There’s a line in a recent Fast Company article that stopped me in my tracks:
“Thinking is a premium—and yet it is also the very thing that is most at risk.”
YIKES!
We’re living through what the article calls the triple threat of modern work:
- Algorithms that reinforce our biases
- Attention theft that pulls us away from focus
- Burnout that drains our energy and engagement
In case you had to reread this paragraph five times already, you’re not alone!
We multitask, we stay “plugged in,” and we’re interrupted every 11 minutes. The cost of this attention theft isn’t just lost productivity—it’s lost connection—to each other and to each other’s ideas or “collective potential.”
But this is exactly where great human leaders can make the biggest difference. We can’t eliminate these threats—but we can respond to them.

In my keynote, How to Become A Great Human Leader in the Age of AI, I talk about how great human leaders connect people to each other, which is especially important in this hybrid world.

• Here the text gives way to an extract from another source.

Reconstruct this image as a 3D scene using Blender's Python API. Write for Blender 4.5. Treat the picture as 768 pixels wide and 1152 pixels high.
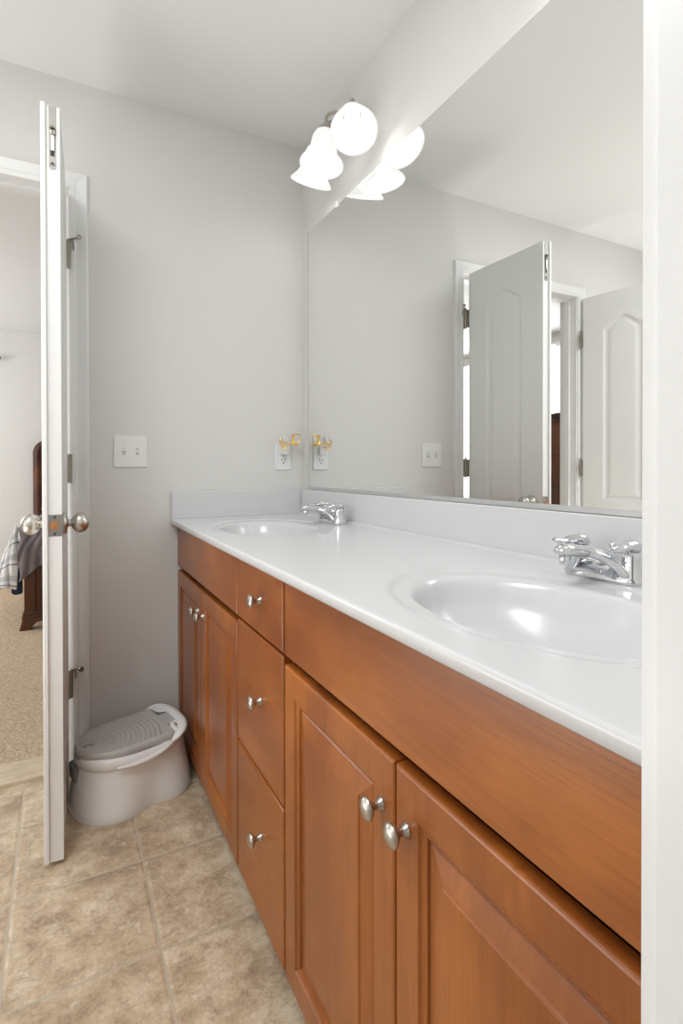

They create opportunities for real connection and the time and space to think and learn from each other.
Try some of these:
- A no-tech meeting (take notes on paper!)
- Walking one-on-ones
- A few minutes at the start of a call just to check in—really check in and build the trust needed to have real conversations
- IRL team meetings (at some regular cadence) that gives teams an opportunity to “reflect, reprioritize, and reset”
- Consider a regular Day (or even a few hours) of Service—it’s good for your people and the community
The author reminds us, “The future of work is human—and your capacity to create spaces and places where people can think, learn, adapt, and grow is what will allow teams and organizations to transform and endure.”
This is what great human leaders do. And this is the kind of leadership we need in our world today.